JALEPENO JELLY AND OTHER HOT STUFF
AUTHORS NOTE: I had
originally sent this story to a friend who reviewed it with his wife, and
although he thought that it was funny, he said that it might be viewed as being
degrading to women because of the way that it was originally written. And so in the spirit
of repentance, I’ve changed the story to be a little more Johnny Lingoesque.

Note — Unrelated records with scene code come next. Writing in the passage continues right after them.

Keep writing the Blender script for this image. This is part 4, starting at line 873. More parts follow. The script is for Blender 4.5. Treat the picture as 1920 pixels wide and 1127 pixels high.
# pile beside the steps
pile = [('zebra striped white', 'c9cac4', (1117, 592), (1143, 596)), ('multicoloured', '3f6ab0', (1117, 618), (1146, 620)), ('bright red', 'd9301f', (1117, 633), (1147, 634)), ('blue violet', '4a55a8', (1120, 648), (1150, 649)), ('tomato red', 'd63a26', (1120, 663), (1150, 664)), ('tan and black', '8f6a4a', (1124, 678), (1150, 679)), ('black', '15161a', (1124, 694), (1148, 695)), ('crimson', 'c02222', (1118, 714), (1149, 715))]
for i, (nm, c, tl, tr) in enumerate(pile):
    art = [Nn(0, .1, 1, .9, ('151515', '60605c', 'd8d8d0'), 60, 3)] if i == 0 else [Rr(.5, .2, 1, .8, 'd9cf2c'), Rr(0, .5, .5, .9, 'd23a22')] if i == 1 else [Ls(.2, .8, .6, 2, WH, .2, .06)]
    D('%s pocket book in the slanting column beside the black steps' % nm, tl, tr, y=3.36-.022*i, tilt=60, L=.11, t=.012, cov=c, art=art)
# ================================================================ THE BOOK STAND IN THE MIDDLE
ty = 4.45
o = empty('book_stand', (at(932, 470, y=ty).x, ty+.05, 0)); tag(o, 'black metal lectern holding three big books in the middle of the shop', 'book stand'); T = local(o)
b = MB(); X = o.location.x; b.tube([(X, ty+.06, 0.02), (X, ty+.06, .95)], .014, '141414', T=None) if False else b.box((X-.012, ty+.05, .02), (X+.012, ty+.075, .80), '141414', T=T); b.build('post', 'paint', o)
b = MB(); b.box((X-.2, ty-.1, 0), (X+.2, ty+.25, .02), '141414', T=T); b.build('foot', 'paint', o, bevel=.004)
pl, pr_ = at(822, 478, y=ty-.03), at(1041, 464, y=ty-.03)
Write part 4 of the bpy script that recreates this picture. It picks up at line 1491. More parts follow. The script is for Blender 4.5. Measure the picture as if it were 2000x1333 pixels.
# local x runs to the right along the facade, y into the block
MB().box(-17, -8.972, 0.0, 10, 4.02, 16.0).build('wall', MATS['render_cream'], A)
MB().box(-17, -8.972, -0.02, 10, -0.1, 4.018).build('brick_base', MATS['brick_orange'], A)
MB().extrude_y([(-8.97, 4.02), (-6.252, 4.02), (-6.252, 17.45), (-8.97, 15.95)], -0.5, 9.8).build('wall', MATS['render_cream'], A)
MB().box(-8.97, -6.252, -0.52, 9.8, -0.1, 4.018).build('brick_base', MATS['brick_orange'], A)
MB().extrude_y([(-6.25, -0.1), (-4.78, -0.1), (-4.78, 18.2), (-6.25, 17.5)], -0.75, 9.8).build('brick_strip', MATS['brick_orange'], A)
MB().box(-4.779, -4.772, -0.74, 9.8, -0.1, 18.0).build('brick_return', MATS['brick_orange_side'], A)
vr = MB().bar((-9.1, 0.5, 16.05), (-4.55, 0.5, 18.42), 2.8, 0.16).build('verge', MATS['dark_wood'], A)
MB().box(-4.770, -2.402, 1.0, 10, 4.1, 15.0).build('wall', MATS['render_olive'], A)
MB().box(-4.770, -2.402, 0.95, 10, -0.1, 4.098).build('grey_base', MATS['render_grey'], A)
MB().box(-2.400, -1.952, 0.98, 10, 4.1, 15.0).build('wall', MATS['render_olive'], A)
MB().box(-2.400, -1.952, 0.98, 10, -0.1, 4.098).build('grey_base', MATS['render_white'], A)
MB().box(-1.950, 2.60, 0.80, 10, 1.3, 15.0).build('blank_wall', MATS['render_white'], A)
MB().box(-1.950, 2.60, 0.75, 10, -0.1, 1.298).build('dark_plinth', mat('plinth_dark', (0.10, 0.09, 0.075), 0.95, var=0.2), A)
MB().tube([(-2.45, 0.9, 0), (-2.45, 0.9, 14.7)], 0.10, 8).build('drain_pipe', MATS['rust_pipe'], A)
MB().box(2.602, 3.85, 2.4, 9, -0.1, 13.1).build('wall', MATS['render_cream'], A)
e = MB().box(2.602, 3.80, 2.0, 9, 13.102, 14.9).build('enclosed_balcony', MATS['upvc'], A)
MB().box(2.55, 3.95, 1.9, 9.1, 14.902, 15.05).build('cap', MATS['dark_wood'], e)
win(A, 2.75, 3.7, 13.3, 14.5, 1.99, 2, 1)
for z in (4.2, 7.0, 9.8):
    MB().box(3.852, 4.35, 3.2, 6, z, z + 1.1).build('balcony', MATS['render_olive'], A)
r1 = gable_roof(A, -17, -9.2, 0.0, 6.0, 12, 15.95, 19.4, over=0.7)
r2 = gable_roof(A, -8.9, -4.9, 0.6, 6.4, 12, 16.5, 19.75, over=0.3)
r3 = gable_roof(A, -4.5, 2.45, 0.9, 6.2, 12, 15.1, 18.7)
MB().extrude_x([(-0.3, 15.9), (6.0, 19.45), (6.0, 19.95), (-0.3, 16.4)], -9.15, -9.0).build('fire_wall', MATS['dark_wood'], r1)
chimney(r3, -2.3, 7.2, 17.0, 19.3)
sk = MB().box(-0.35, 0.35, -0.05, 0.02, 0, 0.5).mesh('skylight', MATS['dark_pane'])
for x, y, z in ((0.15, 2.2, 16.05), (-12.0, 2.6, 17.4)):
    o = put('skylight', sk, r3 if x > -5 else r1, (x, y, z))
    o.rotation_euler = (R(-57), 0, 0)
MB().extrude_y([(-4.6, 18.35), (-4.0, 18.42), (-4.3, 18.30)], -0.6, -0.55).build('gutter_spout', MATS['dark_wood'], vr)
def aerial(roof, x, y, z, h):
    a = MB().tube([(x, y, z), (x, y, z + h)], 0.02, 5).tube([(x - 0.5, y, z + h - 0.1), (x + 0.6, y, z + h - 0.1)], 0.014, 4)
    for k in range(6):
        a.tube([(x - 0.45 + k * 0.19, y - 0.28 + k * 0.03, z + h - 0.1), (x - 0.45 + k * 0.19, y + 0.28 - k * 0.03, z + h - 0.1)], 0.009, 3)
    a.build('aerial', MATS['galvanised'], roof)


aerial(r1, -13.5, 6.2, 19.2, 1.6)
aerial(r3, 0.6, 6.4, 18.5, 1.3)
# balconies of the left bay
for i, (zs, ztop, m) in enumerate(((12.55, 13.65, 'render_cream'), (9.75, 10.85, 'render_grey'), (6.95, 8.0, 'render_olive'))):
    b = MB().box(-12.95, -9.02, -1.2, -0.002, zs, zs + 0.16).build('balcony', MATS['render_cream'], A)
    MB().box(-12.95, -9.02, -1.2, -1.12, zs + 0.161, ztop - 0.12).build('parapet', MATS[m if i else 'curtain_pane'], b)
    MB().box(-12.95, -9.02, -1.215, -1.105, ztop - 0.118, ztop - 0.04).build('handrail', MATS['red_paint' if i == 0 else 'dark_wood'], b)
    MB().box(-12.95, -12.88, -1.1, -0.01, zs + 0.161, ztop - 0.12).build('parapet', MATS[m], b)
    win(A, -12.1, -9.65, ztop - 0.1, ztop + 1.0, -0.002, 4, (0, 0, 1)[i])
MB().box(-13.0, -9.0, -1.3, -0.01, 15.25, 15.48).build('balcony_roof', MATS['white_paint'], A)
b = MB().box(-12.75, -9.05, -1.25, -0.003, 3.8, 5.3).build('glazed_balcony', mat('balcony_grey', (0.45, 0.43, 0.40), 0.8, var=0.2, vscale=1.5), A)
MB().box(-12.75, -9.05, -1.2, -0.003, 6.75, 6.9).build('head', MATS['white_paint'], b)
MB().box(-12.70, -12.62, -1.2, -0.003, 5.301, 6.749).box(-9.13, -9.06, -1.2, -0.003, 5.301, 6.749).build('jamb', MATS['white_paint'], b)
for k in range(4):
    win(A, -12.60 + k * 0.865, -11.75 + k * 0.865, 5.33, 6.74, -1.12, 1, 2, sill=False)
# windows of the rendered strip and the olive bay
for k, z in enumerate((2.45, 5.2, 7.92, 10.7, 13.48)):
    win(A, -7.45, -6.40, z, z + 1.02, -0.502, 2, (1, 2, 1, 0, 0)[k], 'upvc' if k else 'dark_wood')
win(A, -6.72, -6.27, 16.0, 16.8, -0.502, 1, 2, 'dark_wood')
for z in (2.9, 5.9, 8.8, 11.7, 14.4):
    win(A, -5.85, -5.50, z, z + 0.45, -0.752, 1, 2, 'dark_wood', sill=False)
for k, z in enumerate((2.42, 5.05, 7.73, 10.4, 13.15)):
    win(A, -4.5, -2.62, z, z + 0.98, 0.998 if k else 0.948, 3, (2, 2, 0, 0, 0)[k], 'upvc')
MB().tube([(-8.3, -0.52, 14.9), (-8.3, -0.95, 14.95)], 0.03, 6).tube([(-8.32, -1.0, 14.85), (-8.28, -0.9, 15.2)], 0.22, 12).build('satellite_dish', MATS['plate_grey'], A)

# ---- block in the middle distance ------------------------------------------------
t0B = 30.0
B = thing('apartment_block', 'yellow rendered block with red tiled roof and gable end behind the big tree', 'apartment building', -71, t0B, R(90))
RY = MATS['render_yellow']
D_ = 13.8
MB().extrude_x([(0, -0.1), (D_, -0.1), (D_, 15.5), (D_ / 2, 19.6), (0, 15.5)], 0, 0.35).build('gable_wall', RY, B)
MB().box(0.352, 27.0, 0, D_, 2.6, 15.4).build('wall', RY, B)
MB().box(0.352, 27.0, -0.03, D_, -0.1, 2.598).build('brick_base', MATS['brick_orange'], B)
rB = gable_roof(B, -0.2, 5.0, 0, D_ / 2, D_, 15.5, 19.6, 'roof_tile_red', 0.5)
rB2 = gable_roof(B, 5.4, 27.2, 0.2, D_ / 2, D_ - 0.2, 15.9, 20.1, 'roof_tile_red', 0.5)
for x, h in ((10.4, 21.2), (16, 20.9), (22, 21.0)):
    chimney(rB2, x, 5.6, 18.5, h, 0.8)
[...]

Certainly nobody would be upset if it were that way.
I remember one time
when I was a primary teacher that I went into Primary sharing time and there
was a new Primary Presidency. I know that this experience isn’t unique to me,
because it has probably happened with many others. As I got myself and class
organized I looked around and saw Sister Tencowwife and mentioned to myself
that I didn’t know that she was now the new President in the Primary. I then
saw Sister Nineandahalfcowwife and thought, “She’s the First Counselor?” I then
looked at the Second Counselor and Secretary, Sister Ninecowwife, and Sister
Secondninecowwife and thought, ‘this is like a beauty contest with the winner
and the three runners up.’ Is this what heaven is like? I then made it my goal
not to miss Primary sharing time anymore.
I think that I know
what it’s like to be married to any one of them because I’ve been fortunate to
be married to a woman who’s been, is, and will always be a knockout. That would
mean that she’s really good looking and has always made men’s heads turn.
It got me to thinking
about a conversation that I had one time with my wife in church that I will
call, “What if.”
It goes like this. I
would ask my wife “What if you passed away and I were to choose my wife from
some of the women in the ward, would it be OK if I chose…………so, and so.” So I
looked around the ward and chose about 5 of the best looking women that I could
and said, “How about Sister Nineandaquartercowwife? She always comes dressed to
kill, would she be ok?”
Or, ”How about Sister
Tencowwife?” She’s only about 5’4” with looks to kill. And like Sister
Nineandaquartercowwife, looks good in anything.
Without so much as a
peep from her I said, “Now Sister Tencowplus wife?” She works out and always
looks good. She makes her husband look as though he’s the Wisest Man in Babylon
to have married her. There was still no response from number one wife.
There was one more,
a Sister Tencowwife2, and since I was at the
end of the choosing period my wife said, “I have narrowed it down to two.”
At that point I’m
thinking that I’ve got it made, because two of the five isn’t bad at all. I’m
now starting to believe in polygamy.
She said, “If I die
before you do you have my permission to marry Sister Onecowwife and Sister
Halfcowwife.” She didn't even need to point out who she was referring to.
What? What kind of an
answer was that? Even Johnny Lingo got an eightcowwife and he was the sharpest
trader in the south pacific. This would make me look like one of the worst traders!
Since my first wife
didn’t give the consent that I needed, I don’t believe in polygamy anymore. And
now I don’t want to get remarried, and I’m thinking that living a life of
celibacy might be a good thing.
I’ve decided that if
she dies before I do that I’ll buy a fancy sports car.
About the Jalapeno
Jelly; we got some for Christmas and it was tasty.